Quando scrivi: <<“Ai giovani io dico, cercate, e troverete un motivo per indignarvi!”. E i giovani hanno cercato e hanno trovato. >>, sei sicura che Hessel potesse pensare (mutatis mutandis) "cercate su facebook, cercate sui giornali"?
Perché secondo me il vero anello debole del movimento (almeno in italia, sugli altri non saprei esprimermi) è stato il tentativo di copiare il movimento spagnolo, pensando che non si fosse e non ci sarebbe stata nessuna differenza tra noi e loro. Evidentemente così non è stato.
Come hai detto tu stessa, penso che il principio catalizzatore non possa che essere quello politico ma, in questo caso, bisogna superare il momento dell'indignazione (istintivo) e abbracciare un'idea chiara, perchè manifestare contro tutto vuol dire manifestare contro nulla.
(qui trovi delle mie riflessioni a caldo, un pò polemiche e decisamente meno strutturate delle tue: https://www.facebook.com/note.php?note_id=10150336275999495)
Grazie di aver commentato! E di certo le tua riflessioni a caldo sono strutturate almeno quanto le mie :) Condivido gran parte di quello che hai scritto: E' vero il sentimento dell'indignazione ha travolto in senso orizzontale dagli Stati Uniti all'Italia, ma ciascuna nazione ha le sue peculirità che devono essere evidenziate nel movimento anche se è di matrice internazionale, senza applicare come dici tu il metodo "copia incolla". In Italia in particolare il movimento avrebbe potuto facilmente prendere della posizioni nette e schierarsi contro qualcosa in concreto e non per ideali " a tratti utopici", come ho già scritto. Nonostante ciò non posso non difendere e non entusiasmarmi per quella "reazione istintiva" come tu dici, per l'indignazione. E' chiaro che la manifestazione non era ben organizzata, che si andava a combattere contro un fantasma dai contorni sfumati, ma io questo lo considero comunque un passo in avanti. Ho visto troppa indifferenza, troppi che sono rimasti con le mani in mano, troppi chiusi nella loro piccola etica privata e borghese. L'indignazione è solo il primo passo. il problema è che in Italia è stato già tutto stroncato sul nascere, non c'è stato il tempo di capire chi sono questi indignati! Anzi forse non lo sanno bene neanche loro! Per questo io dico, non ci escludiamo, continuamo a parlarne, può essere l'inizio di un cammino positivo.

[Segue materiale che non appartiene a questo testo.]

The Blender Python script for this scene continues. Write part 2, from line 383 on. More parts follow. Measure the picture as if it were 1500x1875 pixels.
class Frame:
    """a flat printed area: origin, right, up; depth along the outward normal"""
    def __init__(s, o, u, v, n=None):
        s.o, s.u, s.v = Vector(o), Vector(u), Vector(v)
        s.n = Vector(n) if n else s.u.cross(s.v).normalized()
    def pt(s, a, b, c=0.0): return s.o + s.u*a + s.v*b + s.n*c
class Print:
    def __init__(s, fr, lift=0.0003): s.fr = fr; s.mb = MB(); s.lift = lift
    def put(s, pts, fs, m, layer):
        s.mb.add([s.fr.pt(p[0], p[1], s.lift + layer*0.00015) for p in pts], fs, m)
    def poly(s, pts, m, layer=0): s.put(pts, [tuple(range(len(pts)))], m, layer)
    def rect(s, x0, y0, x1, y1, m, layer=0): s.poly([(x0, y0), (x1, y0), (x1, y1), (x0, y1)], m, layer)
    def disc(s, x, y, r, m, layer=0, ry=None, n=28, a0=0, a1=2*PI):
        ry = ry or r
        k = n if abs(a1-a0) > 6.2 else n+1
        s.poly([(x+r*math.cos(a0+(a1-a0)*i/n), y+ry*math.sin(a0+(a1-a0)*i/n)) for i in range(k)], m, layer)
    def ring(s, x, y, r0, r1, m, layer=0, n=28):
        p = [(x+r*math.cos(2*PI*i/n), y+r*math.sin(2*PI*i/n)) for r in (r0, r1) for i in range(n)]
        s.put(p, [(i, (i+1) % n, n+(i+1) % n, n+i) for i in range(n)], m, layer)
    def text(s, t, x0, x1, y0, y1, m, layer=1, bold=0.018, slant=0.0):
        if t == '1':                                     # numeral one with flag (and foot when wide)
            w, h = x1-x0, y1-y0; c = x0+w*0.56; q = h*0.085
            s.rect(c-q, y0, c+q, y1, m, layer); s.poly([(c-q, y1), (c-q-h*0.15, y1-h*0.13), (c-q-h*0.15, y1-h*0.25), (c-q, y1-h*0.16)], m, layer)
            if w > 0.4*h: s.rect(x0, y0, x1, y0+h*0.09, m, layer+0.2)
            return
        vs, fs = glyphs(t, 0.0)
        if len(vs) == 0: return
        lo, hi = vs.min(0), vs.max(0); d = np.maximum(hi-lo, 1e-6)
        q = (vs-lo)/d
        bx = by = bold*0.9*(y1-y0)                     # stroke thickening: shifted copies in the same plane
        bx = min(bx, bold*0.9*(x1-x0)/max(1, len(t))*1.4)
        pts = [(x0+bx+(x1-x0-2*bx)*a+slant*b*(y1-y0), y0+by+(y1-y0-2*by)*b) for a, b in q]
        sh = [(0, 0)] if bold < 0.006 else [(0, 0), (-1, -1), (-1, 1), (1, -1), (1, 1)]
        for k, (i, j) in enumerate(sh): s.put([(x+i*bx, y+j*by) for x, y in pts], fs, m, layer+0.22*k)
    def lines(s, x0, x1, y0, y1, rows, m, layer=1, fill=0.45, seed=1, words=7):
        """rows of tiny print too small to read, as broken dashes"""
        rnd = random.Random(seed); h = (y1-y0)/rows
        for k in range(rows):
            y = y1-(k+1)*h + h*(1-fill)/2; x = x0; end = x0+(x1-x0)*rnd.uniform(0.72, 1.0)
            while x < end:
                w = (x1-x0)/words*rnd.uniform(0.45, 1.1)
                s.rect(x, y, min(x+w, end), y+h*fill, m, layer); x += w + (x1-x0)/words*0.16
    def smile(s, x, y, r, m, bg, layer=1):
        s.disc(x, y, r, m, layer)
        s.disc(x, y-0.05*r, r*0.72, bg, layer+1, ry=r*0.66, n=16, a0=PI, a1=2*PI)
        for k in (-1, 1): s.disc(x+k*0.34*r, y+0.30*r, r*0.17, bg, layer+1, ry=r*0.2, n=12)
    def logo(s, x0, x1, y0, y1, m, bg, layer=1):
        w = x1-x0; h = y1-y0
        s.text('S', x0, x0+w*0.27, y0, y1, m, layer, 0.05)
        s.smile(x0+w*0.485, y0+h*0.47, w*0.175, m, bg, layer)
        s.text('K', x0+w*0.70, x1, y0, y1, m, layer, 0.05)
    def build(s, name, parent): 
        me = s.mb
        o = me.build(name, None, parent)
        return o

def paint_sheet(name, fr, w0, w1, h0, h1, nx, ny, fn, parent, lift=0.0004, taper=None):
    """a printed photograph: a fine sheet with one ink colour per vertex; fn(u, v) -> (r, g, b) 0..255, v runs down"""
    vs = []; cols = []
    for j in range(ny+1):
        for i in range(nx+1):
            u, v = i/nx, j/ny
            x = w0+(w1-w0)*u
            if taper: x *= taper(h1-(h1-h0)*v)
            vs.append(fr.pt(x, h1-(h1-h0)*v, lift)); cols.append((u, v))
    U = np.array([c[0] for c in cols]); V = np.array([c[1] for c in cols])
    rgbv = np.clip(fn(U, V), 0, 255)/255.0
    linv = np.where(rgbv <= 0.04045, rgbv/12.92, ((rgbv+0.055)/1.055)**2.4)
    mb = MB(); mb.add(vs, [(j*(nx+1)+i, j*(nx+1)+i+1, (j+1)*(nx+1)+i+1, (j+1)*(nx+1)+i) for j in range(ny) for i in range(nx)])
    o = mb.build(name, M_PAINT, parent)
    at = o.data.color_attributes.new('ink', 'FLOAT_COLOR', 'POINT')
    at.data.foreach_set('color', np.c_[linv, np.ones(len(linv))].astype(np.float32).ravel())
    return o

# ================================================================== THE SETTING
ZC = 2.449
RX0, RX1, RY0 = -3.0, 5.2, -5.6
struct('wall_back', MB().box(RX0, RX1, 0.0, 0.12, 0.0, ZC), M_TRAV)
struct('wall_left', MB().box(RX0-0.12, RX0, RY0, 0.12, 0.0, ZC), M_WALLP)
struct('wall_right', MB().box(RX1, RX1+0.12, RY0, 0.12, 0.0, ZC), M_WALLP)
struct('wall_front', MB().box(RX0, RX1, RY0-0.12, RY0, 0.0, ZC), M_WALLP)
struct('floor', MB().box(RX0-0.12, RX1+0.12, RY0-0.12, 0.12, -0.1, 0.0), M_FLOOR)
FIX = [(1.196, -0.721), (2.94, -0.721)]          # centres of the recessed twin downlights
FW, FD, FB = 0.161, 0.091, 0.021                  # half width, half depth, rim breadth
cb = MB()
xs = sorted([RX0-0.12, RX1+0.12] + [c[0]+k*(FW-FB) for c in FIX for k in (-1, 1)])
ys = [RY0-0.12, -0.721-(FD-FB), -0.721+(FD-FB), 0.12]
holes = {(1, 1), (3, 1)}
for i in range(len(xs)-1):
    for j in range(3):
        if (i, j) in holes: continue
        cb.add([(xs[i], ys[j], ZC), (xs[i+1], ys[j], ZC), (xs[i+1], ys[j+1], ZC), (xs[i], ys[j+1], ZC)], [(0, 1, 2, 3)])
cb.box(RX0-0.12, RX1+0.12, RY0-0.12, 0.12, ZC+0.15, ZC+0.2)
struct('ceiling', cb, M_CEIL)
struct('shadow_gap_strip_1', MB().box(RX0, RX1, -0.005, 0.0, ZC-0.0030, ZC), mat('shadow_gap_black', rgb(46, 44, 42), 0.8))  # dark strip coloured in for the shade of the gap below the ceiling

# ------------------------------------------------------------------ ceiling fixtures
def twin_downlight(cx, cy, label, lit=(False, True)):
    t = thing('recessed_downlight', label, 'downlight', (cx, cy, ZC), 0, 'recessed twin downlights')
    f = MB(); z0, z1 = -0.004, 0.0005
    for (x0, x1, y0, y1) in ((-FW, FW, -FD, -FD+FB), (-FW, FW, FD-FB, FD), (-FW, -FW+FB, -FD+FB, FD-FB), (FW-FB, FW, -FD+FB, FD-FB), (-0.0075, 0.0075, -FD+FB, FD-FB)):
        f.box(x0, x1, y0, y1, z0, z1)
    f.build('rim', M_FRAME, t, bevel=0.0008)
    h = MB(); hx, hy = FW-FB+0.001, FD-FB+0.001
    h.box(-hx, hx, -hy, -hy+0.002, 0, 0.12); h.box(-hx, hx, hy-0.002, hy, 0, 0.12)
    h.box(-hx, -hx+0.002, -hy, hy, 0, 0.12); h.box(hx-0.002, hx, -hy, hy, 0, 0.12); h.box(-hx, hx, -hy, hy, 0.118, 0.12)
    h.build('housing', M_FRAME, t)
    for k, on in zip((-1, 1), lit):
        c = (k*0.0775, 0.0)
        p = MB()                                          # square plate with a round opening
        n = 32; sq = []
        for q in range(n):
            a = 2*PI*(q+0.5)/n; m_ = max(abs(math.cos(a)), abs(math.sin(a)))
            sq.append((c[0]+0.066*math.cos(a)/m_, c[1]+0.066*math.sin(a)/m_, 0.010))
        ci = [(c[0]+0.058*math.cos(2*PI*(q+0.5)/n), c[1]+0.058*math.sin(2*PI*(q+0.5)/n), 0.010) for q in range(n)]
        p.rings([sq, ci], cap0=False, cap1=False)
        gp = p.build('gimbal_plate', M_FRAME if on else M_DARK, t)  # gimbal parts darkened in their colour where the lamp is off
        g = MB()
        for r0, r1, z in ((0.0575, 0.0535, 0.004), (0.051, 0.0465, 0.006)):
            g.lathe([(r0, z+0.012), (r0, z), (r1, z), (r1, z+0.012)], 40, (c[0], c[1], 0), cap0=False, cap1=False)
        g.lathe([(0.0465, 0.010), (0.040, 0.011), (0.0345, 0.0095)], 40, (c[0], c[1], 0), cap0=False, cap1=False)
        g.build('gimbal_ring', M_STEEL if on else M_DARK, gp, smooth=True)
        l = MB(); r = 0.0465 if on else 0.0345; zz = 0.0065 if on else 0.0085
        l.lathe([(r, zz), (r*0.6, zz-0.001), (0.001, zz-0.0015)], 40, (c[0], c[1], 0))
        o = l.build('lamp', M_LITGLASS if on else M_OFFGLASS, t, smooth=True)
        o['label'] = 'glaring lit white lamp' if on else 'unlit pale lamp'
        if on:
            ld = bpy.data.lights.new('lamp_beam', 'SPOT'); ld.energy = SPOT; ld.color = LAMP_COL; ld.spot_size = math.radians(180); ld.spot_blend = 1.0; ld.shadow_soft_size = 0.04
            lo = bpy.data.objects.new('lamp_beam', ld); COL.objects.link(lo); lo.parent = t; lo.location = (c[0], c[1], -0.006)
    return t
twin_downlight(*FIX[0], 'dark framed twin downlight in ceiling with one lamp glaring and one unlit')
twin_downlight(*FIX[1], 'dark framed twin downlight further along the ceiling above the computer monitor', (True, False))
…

grazie lucia per avermi invitato su questo blog. ormai la dimensione del web è diventato come l'approdo in un "nuovo mondo" con regole e possibilità che purtroppo sono precluse in quello reale. io credo che tutto ciò che sta avvenendo, il riaffiorare di un movimento come questo, che trae la sua forza dal sentimento e dalle emozioni, e che ha in questo una sua forma di identita è molto indicativo. nella frammentarietà del mondo che atomizza la condizione umana, che specializza e diversifica il lavoro ed i bisogni umani, la dimensione emotiva, umana, sia una delle poche forme, e per la sua intensità e per la sua universalità, in grado di scardinare il sistema attuale. come gran parte dei movimenti contempoporanei, esso deve far fronte ad una società complessa e complicata. a differenza di ciò che dice Scalfari a mio avviso il movimento oggi per la sua varietà e multiformità, ha ben chiare le sue proposte e finalità. tuttavia la possibilità di ridurre tutto ad uno slogan, il tentativo di inserire queste istanze nella burocratizzazione del sistema, di quantificarle, è uno sforzo a mio avviso velleitario. per capire e comprendere le ragioni che spingono ilmovomento nel suo insieme a scendere in piazza bisogna ricercarle nelle singole esperienze individuali, nei singoli gruppi, nella pluralità di voci. la complessità e la pluralità non mina alla forza del movimanto anzi esprime un'esigenza comune di esssere ascoltati, rappresentati ed inseriti in una società sempre più distaccata dall'uomo e dal cittadino. la vera novità e la vera forza sta nella capactà di mettere in relazione questa costellazione di soggetti, di creare un nuovo modello di democrazia.
Grazie nicolò per il tuo commento, mi ha fatto pensare. Grazie perchè stiamo realizzando quello che desideravamo, un dibattito, un confronto, uno scambio di idee. In ogni commento si è aggiunto un nuovo punto di vista, e ciò che ne sta venendo fuori è qualcosa di complesso. complesso nel senso più bello del termine. Quel complesso che porta a scavare nella profondità delle cose e dunque a capirne la vera natura.